Every endpoint should document:
1. HTTP method and full URL pattern
2. Authentication requirements
3. All query parameters with types and defaults
4. Request body schema with example
5. All possible response codes
6. Response body schema with example
7. Rate limiting behavior
8. Error response format

Good docs reduce support burden and increase API adoption.

cURL Command Guide

The generated cURL includes:
-X METHOD: HTTP method (POST, PUT, etc.)
-H 'Header: Value': Request headers including auth
-d 'body': Request body for POST/PUT/PATCH
?key=value: Query parameters appended to URL

Test the endpoint immediately: paste the cURL command in your terminal. Add -v for verbose output to see all request and response headers.

Practical Examples

Create User endpoint

  • 1.Method: POST, Auth: Bearer Token
  • 2.Headers: Content-Type: application/json
  • 3.Body: JSON with name, email, role fields
  • 4.Response: 201 Created with user object

Paginated list endpoint

  • 1.Method: GET, Auth: API Key
  • 2.Params: page, per_page, sort, filter
  • 3.Response: 200 OK with data array + total
  • 4.Copy Markdown into README or API docs

Frequently Asked Questions

What does this REST Endpoint Documenter generate?

It generates two outputs: Markdown documentation (ready to paste into README, Wiki, or Notion) containing the method, URL, auth type, query parameters, request headers, request body, and response body; and a cURL command for immediate testing of the endpoint from the command line.

What authentication types are supported?

No Auth (public endpoints), Bearer Token (generates Authorization: Bearer header), API Key (generates X-API-Key header), and Basic Auth (generates Authorization: Basic header). The auth credentials are automatically included in both the Markdown and cURL outputs.

Can I document multiple endpoints?

This tool documents one endpoint at a time. Use the presets (Create User, List Items, Update Resource, Delete Resource) to quickly configure common patterns, then copy the generated Markdown for each endpoint and assemble them into a single API documentation file.

What is the cURL output format?

The cURL command includes the HTTP method (-X), URL with query parameters appended, all authentication headers, custom request headers, and the request body (-d flag for POST/PUT/PATCH).

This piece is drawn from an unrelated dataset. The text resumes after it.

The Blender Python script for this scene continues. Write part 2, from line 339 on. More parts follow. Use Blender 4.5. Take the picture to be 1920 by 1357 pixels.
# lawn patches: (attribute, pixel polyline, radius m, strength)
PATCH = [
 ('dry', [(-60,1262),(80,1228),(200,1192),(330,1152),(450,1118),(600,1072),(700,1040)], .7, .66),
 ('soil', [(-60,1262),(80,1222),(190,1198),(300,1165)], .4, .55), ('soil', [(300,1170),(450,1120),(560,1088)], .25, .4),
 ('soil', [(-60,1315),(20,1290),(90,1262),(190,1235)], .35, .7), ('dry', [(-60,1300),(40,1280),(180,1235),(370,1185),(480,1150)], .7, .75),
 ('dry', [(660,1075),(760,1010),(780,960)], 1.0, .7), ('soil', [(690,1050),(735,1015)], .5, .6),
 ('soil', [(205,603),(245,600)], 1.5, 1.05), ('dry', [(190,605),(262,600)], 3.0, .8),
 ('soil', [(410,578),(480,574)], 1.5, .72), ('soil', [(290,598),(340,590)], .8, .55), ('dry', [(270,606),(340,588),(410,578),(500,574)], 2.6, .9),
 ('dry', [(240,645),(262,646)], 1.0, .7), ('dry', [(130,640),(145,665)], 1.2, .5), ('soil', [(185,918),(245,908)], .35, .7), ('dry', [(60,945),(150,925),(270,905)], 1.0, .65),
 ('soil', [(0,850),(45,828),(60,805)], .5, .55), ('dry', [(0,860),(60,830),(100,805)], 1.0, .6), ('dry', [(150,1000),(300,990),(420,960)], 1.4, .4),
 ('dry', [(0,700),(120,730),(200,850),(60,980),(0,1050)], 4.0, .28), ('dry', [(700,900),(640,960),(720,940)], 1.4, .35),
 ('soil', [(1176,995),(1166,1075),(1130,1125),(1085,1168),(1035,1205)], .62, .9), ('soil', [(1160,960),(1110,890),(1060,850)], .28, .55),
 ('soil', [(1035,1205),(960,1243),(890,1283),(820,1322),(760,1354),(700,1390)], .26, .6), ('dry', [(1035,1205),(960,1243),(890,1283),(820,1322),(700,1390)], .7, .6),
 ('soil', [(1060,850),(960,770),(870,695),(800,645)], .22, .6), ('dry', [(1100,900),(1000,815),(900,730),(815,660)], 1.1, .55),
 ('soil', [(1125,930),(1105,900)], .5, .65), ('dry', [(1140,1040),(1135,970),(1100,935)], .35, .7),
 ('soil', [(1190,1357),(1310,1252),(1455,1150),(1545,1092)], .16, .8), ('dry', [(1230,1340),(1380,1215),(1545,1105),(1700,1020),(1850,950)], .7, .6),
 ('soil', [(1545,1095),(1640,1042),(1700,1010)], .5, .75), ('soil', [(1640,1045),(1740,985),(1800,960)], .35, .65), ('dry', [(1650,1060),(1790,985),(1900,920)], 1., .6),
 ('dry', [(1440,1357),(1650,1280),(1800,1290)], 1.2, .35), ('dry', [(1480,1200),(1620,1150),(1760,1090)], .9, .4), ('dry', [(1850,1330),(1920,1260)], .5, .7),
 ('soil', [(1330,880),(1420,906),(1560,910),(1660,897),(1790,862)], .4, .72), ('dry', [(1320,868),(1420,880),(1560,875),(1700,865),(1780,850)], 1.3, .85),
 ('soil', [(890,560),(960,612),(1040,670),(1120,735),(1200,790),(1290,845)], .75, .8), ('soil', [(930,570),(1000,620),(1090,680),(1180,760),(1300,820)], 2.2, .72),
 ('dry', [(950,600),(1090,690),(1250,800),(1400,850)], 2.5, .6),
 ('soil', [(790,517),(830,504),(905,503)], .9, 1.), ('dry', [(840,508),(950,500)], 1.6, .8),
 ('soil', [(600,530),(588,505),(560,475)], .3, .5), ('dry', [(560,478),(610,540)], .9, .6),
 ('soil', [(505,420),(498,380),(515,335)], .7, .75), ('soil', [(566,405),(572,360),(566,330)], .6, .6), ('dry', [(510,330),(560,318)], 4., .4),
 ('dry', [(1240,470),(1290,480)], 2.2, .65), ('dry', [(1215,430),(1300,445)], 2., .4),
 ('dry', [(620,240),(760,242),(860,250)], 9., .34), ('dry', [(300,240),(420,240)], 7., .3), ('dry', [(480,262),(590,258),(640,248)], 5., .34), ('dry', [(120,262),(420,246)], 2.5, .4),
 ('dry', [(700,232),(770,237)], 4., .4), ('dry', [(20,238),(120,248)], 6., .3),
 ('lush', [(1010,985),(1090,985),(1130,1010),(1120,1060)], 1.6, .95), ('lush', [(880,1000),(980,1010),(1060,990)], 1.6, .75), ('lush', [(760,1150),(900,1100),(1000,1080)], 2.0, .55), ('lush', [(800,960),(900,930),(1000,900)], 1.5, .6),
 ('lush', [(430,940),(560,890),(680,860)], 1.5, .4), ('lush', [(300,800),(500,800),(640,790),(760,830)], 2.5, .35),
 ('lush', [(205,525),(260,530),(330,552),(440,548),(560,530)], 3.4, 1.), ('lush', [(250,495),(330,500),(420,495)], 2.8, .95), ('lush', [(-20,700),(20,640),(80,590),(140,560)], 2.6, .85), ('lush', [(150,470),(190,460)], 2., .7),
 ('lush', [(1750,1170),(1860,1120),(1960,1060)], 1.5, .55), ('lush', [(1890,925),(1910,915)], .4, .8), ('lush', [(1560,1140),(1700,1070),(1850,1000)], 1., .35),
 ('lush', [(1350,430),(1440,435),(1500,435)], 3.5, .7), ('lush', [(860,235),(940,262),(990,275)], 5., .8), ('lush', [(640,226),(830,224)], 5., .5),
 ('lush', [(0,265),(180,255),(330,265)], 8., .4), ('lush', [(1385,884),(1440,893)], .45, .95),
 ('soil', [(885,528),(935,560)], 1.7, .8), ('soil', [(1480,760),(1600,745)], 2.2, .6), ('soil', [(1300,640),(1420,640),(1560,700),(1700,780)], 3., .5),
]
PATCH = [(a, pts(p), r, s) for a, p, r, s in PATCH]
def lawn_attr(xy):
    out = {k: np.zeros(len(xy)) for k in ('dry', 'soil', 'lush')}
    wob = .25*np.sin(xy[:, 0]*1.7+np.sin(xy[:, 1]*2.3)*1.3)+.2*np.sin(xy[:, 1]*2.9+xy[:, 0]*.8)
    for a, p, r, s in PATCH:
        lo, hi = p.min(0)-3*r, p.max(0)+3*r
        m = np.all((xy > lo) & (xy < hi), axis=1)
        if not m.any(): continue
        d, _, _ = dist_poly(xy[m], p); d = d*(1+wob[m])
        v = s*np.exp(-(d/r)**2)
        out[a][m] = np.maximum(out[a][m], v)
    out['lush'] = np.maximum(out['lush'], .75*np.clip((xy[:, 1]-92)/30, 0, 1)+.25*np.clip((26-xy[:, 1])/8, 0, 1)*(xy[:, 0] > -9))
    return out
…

It uses multi-line format with backslash continuation for readability.

Can I use path parameters like :id or {id}?

Yes. Enter the URL with path parameters as you would in your API definition: https://api.example.com/v1/items/:id or .../items/{id}. The documentation will include the URL exactly as entered, making path parameters visible to API consumers.

What format should the request and response body be in?

Enter the bodies as valid JSON. The generator wraps them in a JSON code block in Markdown. You can also enter any other format (XML, plain text, form data) - it will be displayed as-is in a code block.

How do I document multiple response scenarios?

Currently the form supports one response. For multiple scenarios (success + error), generate docs for each status code separately and combine the Markdown. Common practice is to document the success response in detail and list error codes in a table.

Can I use this to generate OpenAPI/Swagger specs?

This tool generates Markdown, not OpenAPI YAML/JSON. For OpenAPI spec generation, you would need a dedicated tool. However, the structured Markdown output can serve as source material for manually creating OpenAPI specs, or as human-readable documentation alongside machine-readable specs.